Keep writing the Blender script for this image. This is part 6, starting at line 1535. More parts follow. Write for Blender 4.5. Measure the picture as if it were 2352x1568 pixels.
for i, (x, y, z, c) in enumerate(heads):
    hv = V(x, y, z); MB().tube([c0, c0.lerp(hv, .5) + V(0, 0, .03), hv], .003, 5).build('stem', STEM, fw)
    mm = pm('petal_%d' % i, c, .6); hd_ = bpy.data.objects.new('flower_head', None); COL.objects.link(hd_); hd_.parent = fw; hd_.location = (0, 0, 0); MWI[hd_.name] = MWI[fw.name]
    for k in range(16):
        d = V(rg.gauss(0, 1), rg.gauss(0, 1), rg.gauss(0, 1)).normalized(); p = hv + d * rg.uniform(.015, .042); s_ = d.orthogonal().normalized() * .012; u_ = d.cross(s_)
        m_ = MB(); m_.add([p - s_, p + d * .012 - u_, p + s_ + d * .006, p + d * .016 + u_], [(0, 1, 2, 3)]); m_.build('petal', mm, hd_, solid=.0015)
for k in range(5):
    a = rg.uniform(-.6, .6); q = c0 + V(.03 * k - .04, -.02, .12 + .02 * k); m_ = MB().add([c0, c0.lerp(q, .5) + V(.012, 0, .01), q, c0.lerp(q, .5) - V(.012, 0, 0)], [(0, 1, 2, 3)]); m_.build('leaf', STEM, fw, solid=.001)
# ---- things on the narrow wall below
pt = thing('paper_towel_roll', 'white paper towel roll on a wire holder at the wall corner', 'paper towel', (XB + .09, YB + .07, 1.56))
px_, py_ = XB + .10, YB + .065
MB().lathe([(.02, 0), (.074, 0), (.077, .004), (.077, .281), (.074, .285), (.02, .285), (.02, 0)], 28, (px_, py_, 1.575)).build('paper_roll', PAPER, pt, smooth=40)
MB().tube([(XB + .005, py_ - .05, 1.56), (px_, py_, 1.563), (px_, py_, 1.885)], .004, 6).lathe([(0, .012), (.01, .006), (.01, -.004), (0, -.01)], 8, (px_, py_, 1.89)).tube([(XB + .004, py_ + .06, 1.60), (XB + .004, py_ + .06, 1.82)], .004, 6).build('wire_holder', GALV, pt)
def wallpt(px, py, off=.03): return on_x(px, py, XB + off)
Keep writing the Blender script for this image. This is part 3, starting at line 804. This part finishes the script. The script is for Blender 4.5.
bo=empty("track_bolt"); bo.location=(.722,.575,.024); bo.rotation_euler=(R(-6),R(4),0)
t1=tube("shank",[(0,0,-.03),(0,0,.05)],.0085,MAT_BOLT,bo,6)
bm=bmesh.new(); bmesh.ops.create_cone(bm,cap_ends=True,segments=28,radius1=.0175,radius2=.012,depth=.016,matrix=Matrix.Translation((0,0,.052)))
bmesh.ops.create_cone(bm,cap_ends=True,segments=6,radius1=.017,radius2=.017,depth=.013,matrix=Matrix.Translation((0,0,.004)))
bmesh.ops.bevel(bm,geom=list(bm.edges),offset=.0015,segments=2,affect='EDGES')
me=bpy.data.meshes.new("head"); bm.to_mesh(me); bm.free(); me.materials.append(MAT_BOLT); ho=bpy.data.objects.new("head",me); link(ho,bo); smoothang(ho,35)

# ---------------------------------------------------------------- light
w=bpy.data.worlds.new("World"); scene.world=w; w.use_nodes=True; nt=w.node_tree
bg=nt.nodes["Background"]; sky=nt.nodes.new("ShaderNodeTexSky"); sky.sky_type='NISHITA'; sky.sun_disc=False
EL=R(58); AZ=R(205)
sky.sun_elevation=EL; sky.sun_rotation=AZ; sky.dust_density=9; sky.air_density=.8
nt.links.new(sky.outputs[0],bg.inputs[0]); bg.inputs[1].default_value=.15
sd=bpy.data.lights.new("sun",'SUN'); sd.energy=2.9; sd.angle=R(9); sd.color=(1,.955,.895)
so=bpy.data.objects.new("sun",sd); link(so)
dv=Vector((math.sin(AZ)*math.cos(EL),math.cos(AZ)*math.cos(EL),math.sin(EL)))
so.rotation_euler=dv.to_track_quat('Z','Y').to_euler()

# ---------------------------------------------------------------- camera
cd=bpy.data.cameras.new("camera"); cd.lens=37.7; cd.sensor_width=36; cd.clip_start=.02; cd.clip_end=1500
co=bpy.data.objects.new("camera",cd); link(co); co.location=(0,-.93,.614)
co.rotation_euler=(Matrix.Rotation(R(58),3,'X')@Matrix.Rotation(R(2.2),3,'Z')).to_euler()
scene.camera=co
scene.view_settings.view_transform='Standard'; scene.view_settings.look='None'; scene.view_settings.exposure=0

## BRIEF
Using the listing above, return all lines where the word "part" occurs.

## RESPONSE TO THE TASK
Keep writing the Blender script for this image. This is part 6, starting at line 1535. More parts follow. Write for Blender 4.5. Measure the picture as if it were 2352x1568 pixels.
Keep writing the Blender script for this image. This is part 3, starting at line 804. This part finishes the script. The script is for Blender 4.5.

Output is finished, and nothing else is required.